> **Exercise instructions**
Copy exactly the lines from the beginning of the data down to and including the line holding "48)]), off, MAT[m])", without any pictures.

> **Information supplied**
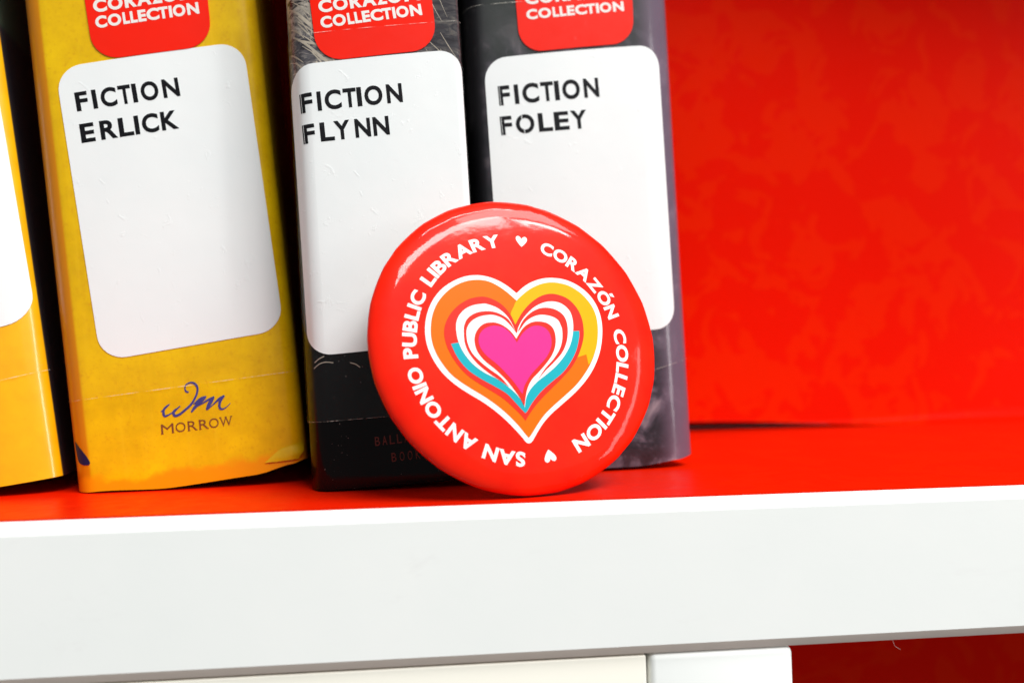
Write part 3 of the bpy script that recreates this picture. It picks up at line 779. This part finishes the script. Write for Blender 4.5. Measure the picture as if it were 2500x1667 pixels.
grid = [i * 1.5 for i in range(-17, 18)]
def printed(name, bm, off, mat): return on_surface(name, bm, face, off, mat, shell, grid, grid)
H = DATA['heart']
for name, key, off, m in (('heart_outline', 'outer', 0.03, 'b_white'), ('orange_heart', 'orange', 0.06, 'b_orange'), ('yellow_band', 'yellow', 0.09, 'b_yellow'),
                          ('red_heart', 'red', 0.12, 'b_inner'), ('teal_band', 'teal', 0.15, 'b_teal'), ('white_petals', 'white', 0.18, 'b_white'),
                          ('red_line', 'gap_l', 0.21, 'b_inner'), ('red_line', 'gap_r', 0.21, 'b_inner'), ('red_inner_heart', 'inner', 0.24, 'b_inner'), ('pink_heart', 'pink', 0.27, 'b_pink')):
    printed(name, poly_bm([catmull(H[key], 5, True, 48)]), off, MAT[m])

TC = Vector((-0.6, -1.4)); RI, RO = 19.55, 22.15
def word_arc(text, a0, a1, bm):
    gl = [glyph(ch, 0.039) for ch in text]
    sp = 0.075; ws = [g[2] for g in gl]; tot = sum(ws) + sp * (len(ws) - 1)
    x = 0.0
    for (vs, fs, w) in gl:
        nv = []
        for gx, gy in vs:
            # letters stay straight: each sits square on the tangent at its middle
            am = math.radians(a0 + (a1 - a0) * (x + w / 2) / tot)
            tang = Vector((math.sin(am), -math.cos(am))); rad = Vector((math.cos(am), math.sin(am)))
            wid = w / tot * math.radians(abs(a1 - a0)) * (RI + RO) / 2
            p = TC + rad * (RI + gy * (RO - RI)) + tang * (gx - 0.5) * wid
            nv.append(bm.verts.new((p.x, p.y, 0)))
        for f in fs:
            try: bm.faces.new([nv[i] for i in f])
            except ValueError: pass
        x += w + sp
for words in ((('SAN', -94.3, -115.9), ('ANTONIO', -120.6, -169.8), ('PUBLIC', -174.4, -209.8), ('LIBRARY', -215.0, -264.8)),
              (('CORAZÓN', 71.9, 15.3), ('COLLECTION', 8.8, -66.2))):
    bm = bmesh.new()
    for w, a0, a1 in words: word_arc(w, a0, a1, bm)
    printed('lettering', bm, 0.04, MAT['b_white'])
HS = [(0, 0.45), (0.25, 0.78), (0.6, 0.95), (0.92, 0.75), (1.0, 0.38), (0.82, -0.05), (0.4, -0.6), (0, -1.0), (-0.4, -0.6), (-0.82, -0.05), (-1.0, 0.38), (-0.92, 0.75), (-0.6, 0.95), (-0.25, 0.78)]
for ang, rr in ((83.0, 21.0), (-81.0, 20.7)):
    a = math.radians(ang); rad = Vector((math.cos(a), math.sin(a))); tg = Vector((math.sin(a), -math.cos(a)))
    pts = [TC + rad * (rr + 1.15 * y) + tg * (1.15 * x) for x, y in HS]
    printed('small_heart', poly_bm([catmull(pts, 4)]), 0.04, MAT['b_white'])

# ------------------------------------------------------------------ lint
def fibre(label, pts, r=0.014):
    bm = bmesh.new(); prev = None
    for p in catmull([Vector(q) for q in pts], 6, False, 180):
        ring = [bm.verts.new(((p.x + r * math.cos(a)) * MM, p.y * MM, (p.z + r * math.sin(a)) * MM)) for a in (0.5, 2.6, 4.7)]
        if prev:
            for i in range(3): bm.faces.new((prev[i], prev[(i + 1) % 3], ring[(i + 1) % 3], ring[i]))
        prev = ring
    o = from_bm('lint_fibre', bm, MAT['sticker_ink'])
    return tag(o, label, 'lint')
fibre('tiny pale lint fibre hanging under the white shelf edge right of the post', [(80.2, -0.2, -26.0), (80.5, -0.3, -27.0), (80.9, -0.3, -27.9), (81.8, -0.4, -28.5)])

> **Result**
Write part 3 of the bpy script that recreates this picture. It picks up at line 779. This part finishes the script. Write for Blender 4.5. Measure the picture as if it were 2500x1667 pixels.
grid = [i * 1.5 for i in range(-17, 18)]
def printed(name, bm, off, mat): return on_surface(name, bm, face, off, mat, shell, grid, grid)
H = DATA['heart']
for name, key, off, m in (('heart_outline', 'outer', 0.03, 'b_white'), ('orange_heart', 'orange', 0.06, 'b_orange'), ('yellow_band', 'yellow', 0.09, 'b_yellow'),
                          ('red_heart', 'red', 0.12, 'b_inner'), ('teal_band', 'teal', 0.15, 'b_teal'), ('white_petals', 'white', 0.18, 'b_white'),
                          ('red_line', 'gap_l', 0.21, 'b_inner'), ('red_line', 'gap_r', 0.21, 'b_inner'), ('red_inner_heart', 'inner', 0.24, 'b_inner'), ('pink_heart', 'pink', 0.27, 'b_pink')):
    printed(name, poly_bm([catmull(H[key], 5, True, 48)]), off, MAT[m])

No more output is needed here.